The film did not fare well upon its release or since, and Cage has claimed that the intention was to make a humorous film. Either way, Cage's unquestionable talents simply weren't suitable for the movie, and the makers will need to put some thought into their choice of the leading actor.

Don’t Mess up the Ending

Wicker Man 2
British Lion Films

At its heart, The Wicker Man offers a detached meditation on the nature of Christian belief and paganistic sacrifice, ideas that are at odds with each other for much of the film, only to come together in the chilling final act.

It's a neat dynamic that should be replicated in the TV series. The remake has to stick the landing, and it's not really about trying to maintain the suspense -- people who haven't seen the original will find it surprisingly easy to get spoilered, given the iconic status of the film's climax -- but about staying true to the storytelling aesthetic of the original.

Anyone with concerns about viewers' foreknowledge of the ending need go no further than Titanic to see that, if handled well, it hardly matters whether we know how things turn out in the end ahead of time.
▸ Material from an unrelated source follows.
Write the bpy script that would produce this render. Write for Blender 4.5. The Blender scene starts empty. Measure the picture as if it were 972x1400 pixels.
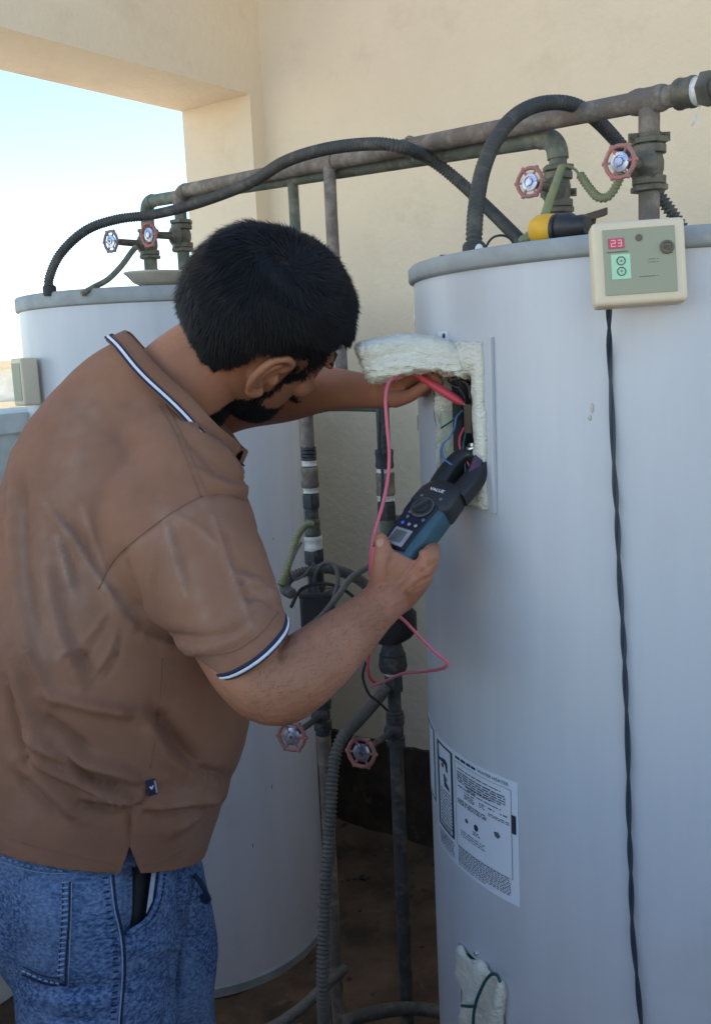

Moviegoers may watch films for the first time to be surprised, but they watch them again to appreciate them as fully as possible. So it will be with a Wicker Man remake, and the intrigue will surely derive not from what will happen but from the circumstances that will fall into place to get us there. How will the neophyte tiptoeing their way through a group of sexually uninhibited neopagans fare? Time will tell.